Re: A fairly concrete path to the Singularity

From: Samantha Atkins (samantha@objectent.com)
Date: Sat Apr 28 2001 - 17:23:55 MDT


Why C# and other such languages as opposed to Lisp and its variants?
Lisp has many advantages including great underlying simplicity, full
reflection, a history of formal analysis of language constructs and
programs, optimization to near (or better than) C speeds on many classes
of problems, self-modification and so on. To my mind those are
difficult features to beat when any of the C derivative languages
including C#. What does C# (for instance) buy you that you don't and
can't have with Lisp?

I very much agree with the scenario and have considered proceeding on
such lines for a while now. Many of the by-products along the way are
also generally important and lucrative to the software industry.

Some of the more interesting problems revolve around the semantics of
software components of various types. Without classification of the
semantics, of what a component is for and under what circumstances, it
would be extremely difficult to build a system that could write programs
from a general description of what was desired. But long before that
there are many types of analysis of source, dependencies, searching for
applicable patterns, refactoring and such that would be useful and
again, lucrative, steps in this general direction.
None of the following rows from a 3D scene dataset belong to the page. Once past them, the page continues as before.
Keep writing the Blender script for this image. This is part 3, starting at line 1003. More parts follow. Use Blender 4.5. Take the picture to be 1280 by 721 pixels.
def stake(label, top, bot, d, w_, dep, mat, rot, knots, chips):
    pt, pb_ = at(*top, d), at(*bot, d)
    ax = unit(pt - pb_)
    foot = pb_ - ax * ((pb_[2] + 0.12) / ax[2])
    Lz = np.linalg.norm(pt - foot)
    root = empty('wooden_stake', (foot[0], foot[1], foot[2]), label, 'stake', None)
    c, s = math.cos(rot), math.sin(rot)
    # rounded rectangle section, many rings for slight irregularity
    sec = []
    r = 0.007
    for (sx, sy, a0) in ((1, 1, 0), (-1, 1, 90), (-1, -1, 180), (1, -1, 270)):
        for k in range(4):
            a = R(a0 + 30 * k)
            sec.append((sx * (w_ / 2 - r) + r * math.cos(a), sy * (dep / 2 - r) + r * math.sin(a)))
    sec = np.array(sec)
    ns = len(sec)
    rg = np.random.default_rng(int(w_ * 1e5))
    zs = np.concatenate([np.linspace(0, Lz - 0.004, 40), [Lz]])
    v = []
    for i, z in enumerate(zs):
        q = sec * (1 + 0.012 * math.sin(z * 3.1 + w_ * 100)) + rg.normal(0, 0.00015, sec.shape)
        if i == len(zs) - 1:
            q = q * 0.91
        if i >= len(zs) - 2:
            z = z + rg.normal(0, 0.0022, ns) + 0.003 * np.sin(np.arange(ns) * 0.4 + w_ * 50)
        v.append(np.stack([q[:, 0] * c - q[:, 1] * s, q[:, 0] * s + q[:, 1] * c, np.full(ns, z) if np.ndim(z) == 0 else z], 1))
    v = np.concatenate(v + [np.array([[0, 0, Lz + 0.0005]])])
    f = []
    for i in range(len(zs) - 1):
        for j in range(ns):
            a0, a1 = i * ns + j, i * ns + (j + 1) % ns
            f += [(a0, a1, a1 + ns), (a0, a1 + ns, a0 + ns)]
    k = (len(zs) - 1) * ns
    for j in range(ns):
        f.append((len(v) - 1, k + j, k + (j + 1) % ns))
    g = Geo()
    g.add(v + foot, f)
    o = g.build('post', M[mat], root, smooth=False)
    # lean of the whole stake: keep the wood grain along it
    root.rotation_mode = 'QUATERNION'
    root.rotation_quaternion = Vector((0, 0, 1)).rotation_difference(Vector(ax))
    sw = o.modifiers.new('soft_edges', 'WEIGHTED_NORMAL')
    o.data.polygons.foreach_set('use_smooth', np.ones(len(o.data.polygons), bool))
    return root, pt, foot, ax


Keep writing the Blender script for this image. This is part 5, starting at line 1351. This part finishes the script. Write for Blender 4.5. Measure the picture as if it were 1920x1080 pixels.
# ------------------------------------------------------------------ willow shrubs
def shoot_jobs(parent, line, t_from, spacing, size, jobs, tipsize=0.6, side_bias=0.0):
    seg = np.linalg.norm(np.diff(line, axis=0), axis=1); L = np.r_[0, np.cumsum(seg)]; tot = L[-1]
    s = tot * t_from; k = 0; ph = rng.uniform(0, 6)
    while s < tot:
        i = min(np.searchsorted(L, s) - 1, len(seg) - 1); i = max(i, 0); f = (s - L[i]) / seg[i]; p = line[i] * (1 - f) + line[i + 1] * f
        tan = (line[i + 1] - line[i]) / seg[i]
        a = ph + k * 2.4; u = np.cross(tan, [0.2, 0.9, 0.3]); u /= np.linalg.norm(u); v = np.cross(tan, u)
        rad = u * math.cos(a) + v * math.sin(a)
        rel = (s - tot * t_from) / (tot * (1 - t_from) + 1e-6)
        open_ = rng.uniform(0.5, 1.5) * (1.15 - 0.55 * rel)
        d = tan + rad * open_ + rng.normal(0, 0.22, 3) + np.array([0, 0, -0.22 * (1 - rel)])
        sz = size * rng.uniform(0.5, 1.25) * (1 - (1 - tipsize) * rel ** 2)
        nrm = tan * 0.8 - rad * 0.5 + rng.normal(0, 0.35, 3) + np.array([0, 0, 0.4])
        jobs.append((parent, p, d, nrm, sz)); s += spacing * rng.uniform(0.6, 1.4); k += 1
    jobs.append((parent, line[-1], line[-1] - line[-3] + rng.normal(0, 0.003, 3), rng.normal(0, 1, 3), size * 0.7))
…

The by-products
could be used to build a variety of software engineering tools.

- samantha

Ben Goertzel wrote:
>
> Hi all,
>
> Having posted some peripheral stuff to the list lately, I feel obliged to
> post something on-topic ;>
>
> This follows up a conversation that Eliezer, Peter Voss and some others and
> I had over dinner at the Foresight conference
>
> I proposed the following sequence of events leading up to the Singularity
>
> 1) Someone [perhaps Eli, perhaps little old me, perhaps both of us together,
> perhaps some unknown hacker from the barren plains of Tadzikistan] creates a
> fairly intelligent AI, one that can be taught, conversed with, etc.
>
> 2) This AI is taught about programming languages, is taught about algorithms
> and data structures, etc.
>
> 3) It begins by being able to write and optimize and rewrite simple programs
>
> 4) After it achieves a significant level of practical software engineering
> experience and mathematical and AI knowledge, it is able to begin improving
> itself ... at which point the hard takeoff begins.
>
> My intuition is that, even in this picture, the hard takeoff takes months or
> a few years, not minutes. But that's still pretty fast by the standards of
> human progress.
>
> If this is the way it goes, then I have a concrete proposal for two things
> that would probably speed up step 2.
>
> The first is the creation of a formalized database of knowledge about
> algorithms, programming languages and AI. At www.mizar.org, there is a
> formalized database of knowledge about undergraduate and some graduate-level
> mathematics. But it's scanty on CS. Now, I am well aware that formalized
> theorems and proofs are not the essence of mathematics. But they're an
> important component, which a young AI will more easily absorb from
> formalized treatments than from journal math articles, which have their own
> peculiar social and psychological assumptions underlying them, different
> from the patterns underlying the math itself.
>
> The second is the creation of an efficient & scalable programming language
> with a purely formal semantics. C# may fulfill this criterion; Peter Voss
> is evaluating it for this purpose. Java is formal but not yet efficient and
> scalable enough; an improved JVM could solve the problem, particularly a JVM
> specialized for large-scale AI. C is efficient and scalable but its use of
> pointers means that its formal semantics needs to include a formal model of
> heap memory, which makes the task of inference-driven self-modification
> MUCH more difficult for a C program. [When I say C I include C++]
>
> I think that this picture of the path to the Singularity is a little
> different from that of Eliezer. But I'm not sure. My sense is that he
> views self-modification as entering into the picture earlier, perhaps in
> stage 1, as the best way of getting to the first "fairly intelligent AI."
> I'm not 100% sure this is wrong, but after a lot of thought I have not seen
> a good way to do this, whereas I have a pretty clear picture of how to get
> to the Singularity according to the steps I've outlined here.